[START Dataset section]

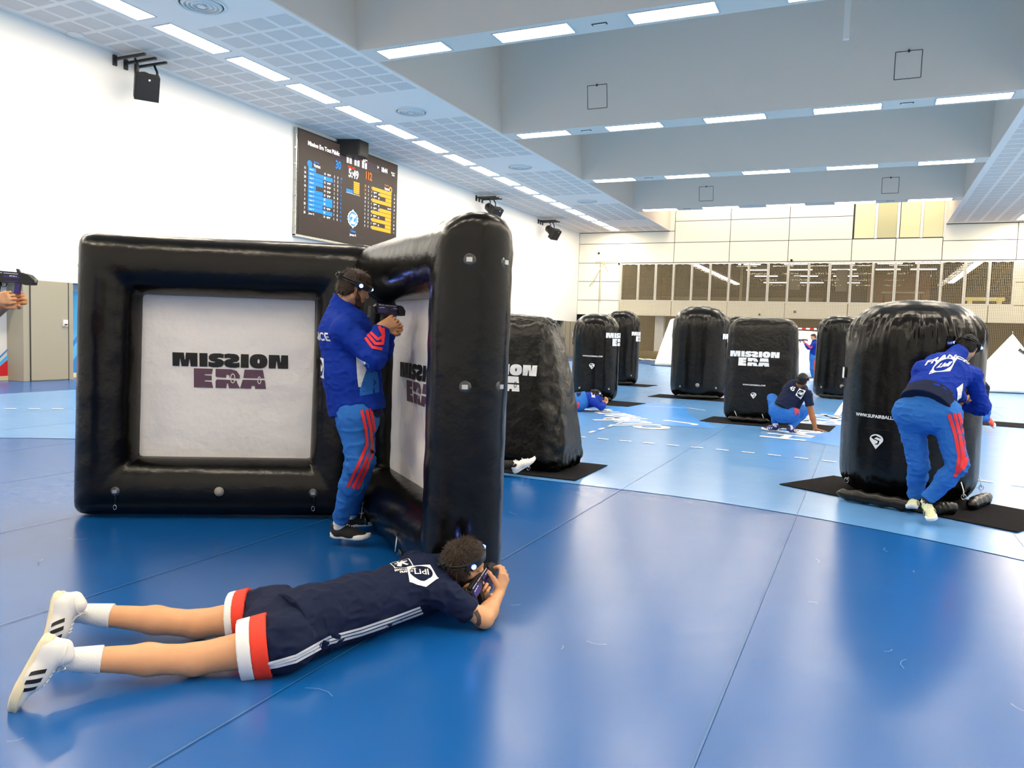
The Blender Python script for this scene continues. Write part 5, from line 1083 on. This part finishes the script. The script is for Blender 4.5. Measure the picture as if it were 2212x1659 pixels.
# ---- toy blasters
def gprism(name, poly, t0, t1, material, parent):
    n = len(poly); v = [(x, t0, z) for x, z in poly] + [(x, t1, z) for x, z in poly]
    return MB().add(v, [tuple(range(n)), tuple(range(2 * n - 1, n - 1, -1))] + [(i, n + i, n + (i + 1) % n, (i + 1) % n) for i in range(n)]).build(name, material, parent)
def blaster(grip, muzzle, upv, label, sc=.85):
    g, m_ = V3(grip), V3(muzzle); x = unit(m_ - g); z = V3(upv); z = unit(z - x * float(z @ x)); y = np.cross(z, x)
    t = bpy.data.objects.new('toy_blaster', None); COL.objects.link(t); t.empty_display_size = .1
    mm = Matrix((Vector(x * sc), Vector(y * sc), Vector(z * sc))).transposed().to_4x4(); mm.translation = Vector(g); t.matrix_world = mm; tag(t, label, 'toy gun')
    bd = gprism('receiver', [(-.12, -.02), (-.13, .03), (-.08, .052), (.19, .045), (.2, -.015), (.06, -.03), (.03, -.022)], -.022, .022, PM['plastic'], t)
    for s in (-1, 1):
        a, b = (.0225 * s, .027 * s) if s > 0 else (.027 * s, .0225 * s)
        gprism('side_panel', [(-.115, -.01), (-.115, .03), (-.02, .036), (.02, .008), (-.01, -.012)], a, b, PM['purple'], bd); gprism('side_panel', [(.05, .012), (.055, .03), (.17, .026), (.16, .008)], a, b, PM['purple'], bd); gprism('side_panel', [(.05, -.022), (.06, -.012), (.15, -.008), (.15, -.014)], a, b, PM['purple'], bd)
        a, b = (.0272 * s, .0285 * s) if s > 0 else (.0285 * s, .0272 * s)
        for x0, x1, z0 in ((-.10, -.085, .022), (-.078, -.06, .023), (-.052, -.035, .024), (.095, .112, .022), (.118, .132, .021), (.138, .144, .02)): gprism('label_mark', [(x0, z0), (x1, z0), (x1, z0 + .006), (x0, z0 + .006)], a, b, PM['gunlabel'], bd)
        a, b = (.0222 * s, .0235 * s) if s > 0 else (.0235 * s, .0222 * s)
        for x0, x1 in ((-.10, -.03), (-.015, .04), (.05, .15)): gprism('light_strip', [(x0, .042 - x0 * .02), (x1, .042 - x1 * .02), (x1, .046 - x1 * .02), (x0, .046 - x0 * .02)], a, b, PM['gunlabel'], bd)
    gprism('top_rail', [(-.11, .05), (-.11, .06), (.18, .053), (.18, .044)], -.009, .009, PM['matte'], t)
    gprism('front_sight', [(.135, .052), (.128, .078), (.144, .078), (.158, .052)], -.008, .008, PM['plastic'], t)
    gprism('muzzle_hood', [(.16, .046), (.185, .05), (.225, .04), (.262, .008), (.255, -.03), (.20, -.034), (.17, -.02)], -.032, .032, PM['matte'], t)
    b = MB(); b.tube([(.25, 0, .0), (.268, 0, -.002)], [.018, .014], 10); b.build('muzzle', PM['smoke'], t)
    gprism('rear_grip', [(-.02, -.02), (.018, -.022), (.002, -.115), (-.035, -.11)], -.015, .015, PM['matte'], t)
    gprism('foregrip', [(.125, -.02), (.16, -.02), (.15, -.10), (.118, -.10)], -.014, .014, PM['purple'], t)
    b = MB(); b.tube([(.018, 0, -.025), (.03, 0, -.055), (.055, 0, -.052), (.062, 0, -.028)], .0035, 6); b.build('trigger_guard', PM['plastic'], t); gprism('trigger', [(.028, -.022), (.036, -.022), (.036, -.045), (.03, -.043)], -.004, .004, PM['smoke'], t)
    gprism('stock', [(-.12, -.015), (-.12, .035), (-.19, .032), (-.20, -.05), (-.175, -.055), (-.16, -.015)], -.014, .014, PM['plastic'], t)
    return t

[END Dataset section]

_What to do_. Exclude every picture and copy the remaining data exactly.

_Result_.
The Blender Python script for this scene continues. Write part 5, from line 1083 on. This part finishes the script. The script is for Blender 4.5. Measure the picture as if it were 2212x1659 pixels.
# ---- toy blasters
def gprism(name, poly, t0, t1, material, parent):
    n = len(poly); v = [(x, t0, z) for x, z in poly] + [(x, t1, z) for x, z in poly]
    return MB().add(v, [tuple(range(n)), tuple(range(2 * n - 1, n - 1, -1))] + [(i, n + i, n + (i + 1) % n, (i + 1) % n) for i in range(n)]).build(name, material, parent)
def blaster(grip, muzzle, upv, label, sc=.85):
    g, m_ = V3(grip), V3(muzzle); x = unit(m_ - g); z = V3(upv); z = unit(z - x * float(z @ x)); y = np.cross(z, x)
    t = bpy.data.objects.new('toy_blaster', None); COL.objects.link(t); t.empty_display_size = .1
    mm = Matrix((Vector(x * sc), Vector(y * sc), Vector(z * sc))).transposed().to_4x4(); mm.translation = Vector(g); t.matrix_world = mm; tag(t, label, 'toy gun')
    bd = gprism('receiver', [(-.12, -.02), (-.13, .03), (-.08, .052), (.19, .045), (.2, -.015), (.06, -.03), (.03, -.022)], -.022, .022, PM['plastic'], t)
    for s in (-1, 1):
        a, b = (.0225 * s, .027 * s) if s > 0 else (.027 * s, .0225 * s)
        gprism('side_panel', [(-.115, -.01), (-.115, .03), (-.02, .036), (.02, .008), (-.01, -.012)], a, b, PM['purple'], bd); gprism('side_panel', [(.05, .012), (.055, .03), (.17, .026), (.16, .008)], a, b, PM['purple'], bd); gprism('side_panel', [(.05, -.022), (.06, -.012), (.15, -.008), (.15, -.014)], a, b, PM['purple'], bd)
        a, b = (.0272 * s, .0285 * s) if s > 0 else (.0285 * s, .0272 * s)
        for x0, x1, z0 in ((-.10, -.085, .022), (-.078, -.06, .023), (-.052, -.035, .024), (.095, .112, .022), (.118, .132, .021), (.138, .144, .02)): gprism('label_mark', [(x0, z0), (x1, z0), (x1, z0 + .006), (x0, z0 + .006)], a, b, PM['gunlabel'], bd)
        a, b = (.0222 * s, .0235 * s) if s > 0 else (.0235 * s, .0222 * s)
        for x0, x1 in ((-.10, -.03), (-.015, .04), (.05, .15)): gprism('light_strip', [(x0, .042 - x0 * .02), (x1, .042 - x1 * .02), (x1, .046 - x1 * .02), (x0, .046 - x0 * .02)], a, b, PM['gunlabel'], bd)
    gprism('top_rail', [(-.11, .05), (-.11, .06), (.18, .053), (.18, .044)], -.009, .009, PM['matte'], t)
    gprism('front_sight', [(.135, .052), (.128, .078), (.144, .078), (.158, .052)], -.008, .008, PM['plastic'], t)
    gprism('muzzle_hood', [(.16, .046), (.185, .05), (.225, .04), (.262, .008), (.255, -.03), (.20, -.034), (.17, -.02)], -.032, .032, PM['matte'], t)
    b = MB(); b.tube([(.25, 0, .0), (.268, 0, -.002)], [.018, .014], 10); b.build('muzzle', PM['smoke'], t)
    gprism('rear_grip', [(-.02, -.02), (.018, -.022), (.002, -.115), (-.035, -.11)], -.015, .015, PM['matte'], t)
    gprism('foregrip', [(.125, -.02), (.16, -.02), (.15, -.10), (.118, -.10)], -.014, .014, PM['purple'], t)
    b = MB(); b.tube([(.018, 0, -.025), (.03, 0, -.055), (.055, 0, -.052), (.062, 0, -.028)], .0035, 6); b.build('trigger_guard', PM['plastic'], t); gprism('trigger', [(.028, -.022), (.036, -.022), (.036, -.045), (.03, -.043)], -.004, .004, PM['smoke'], t)
    gprism('stock', [(-.12, -.015), (-.12, .035), (-.19, .032), (-.20, -.05), (-.175, -.055), (-.16, -.015)], -.014, .014, PM['plastic'], t)
    return t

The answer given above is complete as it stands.